He has been identified as Alfonso Sandana Gonzales.
Investigators also determined that "Claudia" has several half-siblings who never knew they had a sister.
“This woman was brutally murdered here in Riverside County. Her remains were dumped on the side of the road, you know, near Blythe, in the desert area of Riverside County and she deserves to have her identity back," Riverside County District Attorney Michael Hestrin told KSBY. "She was a human being, and even though we know her killer, we want to put some effort in seeing if we can identify her to give her back her identity and then perhaps give some closure to anyone who may have loved her.”
"Claudia" is the only remaining unidentified victim of the "Happy Face Killer." Jesperson, who was a long-haul truck driver, was given that nickname because of the smiley faces he drew on confession letters he sent to journalists and police departments around the country.
The unidentified woman was reportedly hitchhiking to Los Angeles when Jesperson picked her up at a truck stop south of Victorville. According to investigators, the two got into an argument after stopping for lunch in Indio. That's when Jesperson killed her, disposing of her body along the side of the road.
Hestrin is hoping artist renderings of "Claudia" may help someone in the Santa Barbara area recognize her.
She is described as white with a fair complexion, between the ages of 25 and 35 years old, 5'7" tall, and with a medium build. She had brown or dyed blond hair and a tattoo of two dots on her right thumb.
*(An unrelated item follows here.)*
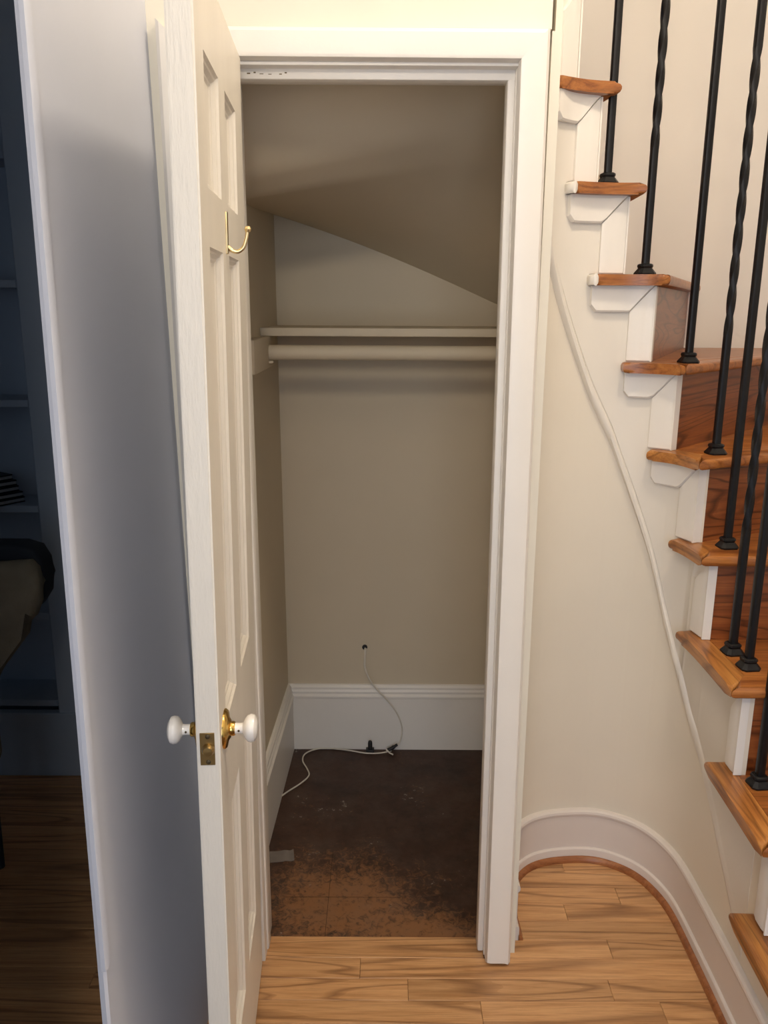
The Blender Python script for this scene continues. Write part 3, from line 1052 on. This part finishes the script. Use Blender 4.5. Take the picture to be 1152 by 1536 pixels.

At the time of her death, she was wearing a t-shirt with a skeleton riding a motorcycle and the words, "Ride Me, Ride Free, California."
Investigators say the woman's father also lived in Texas, Washington, and Oregon, and they believe her mother may have had ties to Louisiana and/or southeast Texas.
Authorities would also be interested in talking to anyone who may have known Alfonso Sandana Gonzales or who he was dating in the 1970s and 1980s.